| Instructions to follow |
Your task is to transcribe all of the data below exactly, omitting the images.

| Material |
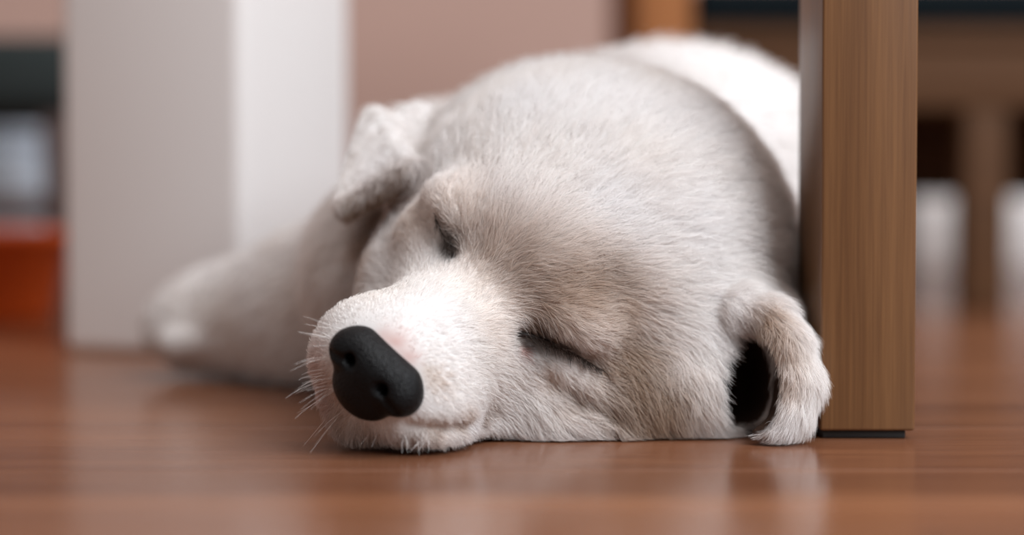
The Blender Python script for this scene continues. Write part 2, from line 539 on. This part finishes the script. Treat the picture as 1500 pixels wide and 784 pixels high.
def surface_nets(xs, ys, zs, F):
    """dual surface of a rectilinear grid field (inside < 0); returns verts, quads"""
    ins = F < 0
    s = [slice(None, -1), slice(1, None)]
    cnt = np.zeros(tuple(n - 1 for n in F.shape), np.int8)
    for i in (0, 1):
        for j in (0, 1):
            for k in (0, 1):
                cnt += ins[s[i], s[j], s[k]]
    act = (cnt > 0) & (cnt < 8)
    I, J, K = np.nonzero(act)
    idx = np.full(act.shape, -1, np.int64)
    idx[I, J, K] = np.arange(len(I))
    acc = np.zeros((len(I), 3)); n = np.zeros(len(I))
    corners = [(i, j, k) for i in (0, 1) for j in (0, 1) for k in (0, 1)]
    Cs = [xs, ys, zs]
    for ca in corners:
        for ax in range(3):
            if ca[ax]: continue
            cb = list(ca); cb[ax] = 1
            fa = F[I + ca[0], J + ca[1], K + ca[2]].astype(float); fb = F[I + cb[0], J + cb[1], K + cb[2]].astype(float)
            m = (fa < 0) != (fb < 0)
            t = np.where(m, fa / np.where(m, fa - fb, 1), 0)
            pos = np.stack([xs[I + ca[0]], ys[J + ca[1]], zs[K + ca[2]]], 1)
            ii = (I, J, K)[ax]
            pos[:, ax] += t * (Cs[ax][ii + 1] - Cs[ax][ii])
            acc += pos * m[:, None]; n += m
    V = acc / n[:, None]
    Q = []
    for ax in range(3):
        o1, o2 = [(1, 2), (2, 0), (0, 1)][ax]
        a_ = [slice(None)] * 3; b_ = [slice(None)] * 3
        a_[ax] = slice(None, -1); b_[ax] = slice(1, None)
        ia, ib = ins[tuple(a_)], ins[tuple(b_)]
        E = np.argwhere(ia != ib)
        E = E[(E[:, o1] > 0) & (E[:, o2] > 0) & (E[:, o1] < F.shape[o1] - 1) & (E[:, o2] < F.shape[o2] - 1)]
        flip = ia[E[:, 0], E[:, 1], E[:, 2]]
        q = []
        for d1, d2 in ((1, 1), (0, 1), (0, 0), (1, 0)):
            e = E.copy(); e[:, o1] -= d1; e[:, o2] -= d2
            q.append(idx[e[:, 0], e[:, 1], e[:, 2]])
        q = np.stack(q, 1)
        q = np.where(flip[:, None], q, q[:, ::-1])
        Q.append(q)
    return V, np.concatenate(Q)


def grid_field(xs, ys, zs, fn):
    out = np.empty((len(xs), len(ys), len(zs)), np.float32)
    Y, Z = np.meshgrid(ys.astype(np.float32), zs.astype(np.float32), indexing='ij')
    step = 16
    for i in range(0, len(xs), step):
        X = xs[i:i + step].astype(np.float32)
        P = np.empty((len(X), len(ys), len(zs), 3), np.float32)
        P[..., 0] = X[:, None, None]; P[..., 1] = Y; P[..., 2] = Z
        out[i:i + step] = fn(P)
    return out


def np_mesh(name, V, Q, origin):
    me = bpy.data.meshes.new(name)
    me.vertices.add(len(V)); me.vertices.foreach_set('co', (V - origin).astype(np.float32).ravel())
    me.loops.add(Q.size); me.loops.foreach_set('vertex_index', Q.ravel().astype(np.int32))
    me.polygons.add(len(Q)); me.polygons.foreach_set('loop_start', np.arange(0, Q.size, 4, dtype=np.int32))
    me.polygons.foreach_set('use_smooth', np.ones(len(Q), bool))
    me.update(calc_edges=True)
    me.validate()
    return me


xs = axis_coords(-.165, -.070, .106, .205, .0012, .0035)
ys = axis_coords(.445, .455, .575, 1.075, .0012, .0042)
zs = axis_coords(-.003, -.003, .110, .165, .0012, .0035)
BV, BQ = surface_nets(xs, ys, zs, grid_field(xs, ys, zs, sdf))
ORI = np.array([0.03, 0.62, 0.0])
puppy = empty('puppy', tuple(ORI))
tag(puppy, 'white fluffy puppy asleep on its side with its head on the wooden floor', 'dog')


# colour of the coat: fur patches, plus shade painted in at ears and muzzle
def gradn(P, e=0.0008):
    g = np.stack([sdf(P + np.eye(3)[i] * e) - sdf(P - np.eye(3)[i] * e) for i in range(3)], 1)
    return g / (np.linalg.norm(g, axis=1, keepdims=True) + 1e-12)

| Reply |
The Blender Python script for this scene continues. Write part 2, from line 539 on. This part finishes the script. Treat the picture as 1500 pixels wide and 784 pixels high.
def surface_nets(xs, ys, zs, F):
    """dual surface of a rectilinear grid field (inside < 0); returns verts, quads"""
    ins = F < 0
    s = [slice(None, -1), slice(1, None)]
    cnt = np.zeros(tuple(n - 1 for n in F.shape), np.int8)
    for i in (0, 1):
        for j in (0, 1):
            for k in (0, 1):
                cnt += ins[s[i], s[j], s[k]]
    act = (cnt > 0) & (cnt < 8)
    I, J, K = np.nonzero(act)
    idx = np.full(act.shape, -1, np.int64)
    idx[I, J, K] = np.arange(len(I))
    acc = np.zeros((len(I), 3)); n = np.zeros(len(I))
    corners = [(i, j, k) for i in (0, 1) for j in (0, 1) for k in (0, 1)]
    Cs = [xs, ys, zs]
    for ca in corners:
        for ax in range(3):
            if ca[ax]: continue
            cb = list(ca); cb[ax] = 1
            fa = F[I + ca[0], J + ca[1], K + ca[2]].astype(float); fb = F[I + cb[0], J + cb[1], K + cb[2]].astype(float)
            m = (fa < 0) != (fb < 0)
            t = np.where(m, fa / np.where(m, fa - fb, 1), 0)
            pos = np.stack([xs[I + ca[0]], ys[J + ca[1]], zs[K + ca[2]]], 1)
            ii = (I, J, K)[ax]
            pos[:, ax] += t * (Cs[ax][ii + 1] - Cs[ax][ii])
            acc += pos * m[:, None]; n += m
    V = acc / n[:, None]
    Q = []
    for ax in range(3):
        o1, o2 = [(1, 2), (2, 0), (0, 1)][ax]
        a_ = [slice(None)] * 3; b_ = [slice(None)] * 3
        a_[ax] = slice(None, -1); b_[ax] = slice(1, None)
        ia, ib = ins[tuple(a_)], ins[tuple(b_)]
        E = np.argwhere(ia != ib)
        E = E[(E[:, o1] > 0) & (E[:, o2] > 0) & (E[:, o1] < F.shape[o1] - 1) & (E[:, o2] < F.shape[o2] - 1)]
        flip = ia[E[:, 0], E[:, 1], E[:, 2]]
        q = []
        for d1, d2 in ((1, 1), (0, 1), (0, 0), (1, 0)):
            e = E.copy(); e[:, o1] -= d1; e[:, o2] -= d2
            q.append(idx[e[:, 0], e[:, 1], e[:, 2]])
        q = np.stack(q, 1)
        q = np.where(flip[:, None], q, q[:, ::-1])
        Q.append(q)
    return V, np.concatenate(Q)


def grid_field(xs, ys, zs, fn):
    out = np.empty((len(xs), len(ys), len(zs)), np.float32)
    Y, Z = np.meshgrid(ys.astype(np.float32), zs.astype(np.float32), indexing='ij')
    step = 16
    for i in range(0, len(xs), step):
        X = xs[i:i + step].astype(np.float32)
        P = np.empty((len(X), len(ys), len(zs), 3), np.float32)
        P[..., 0] = X[:, None, None]; P[..., 1] = Y; P[..., 2] = Z
        out[i:i + step] = fn(P)
    return out


def np_mesh(name, V, Q, origin):
    me = bpy.data.meshes.new(name)
    me.vertices.add(len(V)); me.vertices.foreach_set('co', (V - origin).astype(np.float32).ravel())
    me.loops.add(Q.size); me.loops.foreach_set('vertex_index', Q.ravel().astype(np.int32))
    me.polygons.add(len(Q)); me.polygons.foreach_set('loop_start', np.arange(0, Q.size, 4, dtype=np.int32))
    me.polygons.foreach_set('use_smooth', np.ones(len(Q), bool))
    me.update(calc_edges=True)
    me.validate()
    return me


xs = axis_coords(-.165, -.070, .106, .205, .0012, .0035)
ys = axis_coords(.445, .455, .575, 1.075, .0012, .0042)
zs = axis_coords(-.003, -.003, .110, .165, .0012, .0035)
BV, BQ = surface_nets(xs, ys, zs, grid_field(xs, ys, zs, sdf))
ORI = np.array([0.03, 0.62, 0.0])
puppy = empty('puppy', tuple(ORI))
tag(puppy, 'white fluffy puppy asleep on its side with its head on the wooden floor', 'dog')


# colour of the coat: fur patches, plus shade painted in at ears and muzzle
def gradn(P, e=0.0008):
    g = np.stack([sdf(P + np.eye(3)[i] * e) - sdf(P - np.eye(3)[i] * e) for i in range(3)], 1)
    return g / (np.linalg.norm(g, axis=1, keepdims=True) + 1e-12)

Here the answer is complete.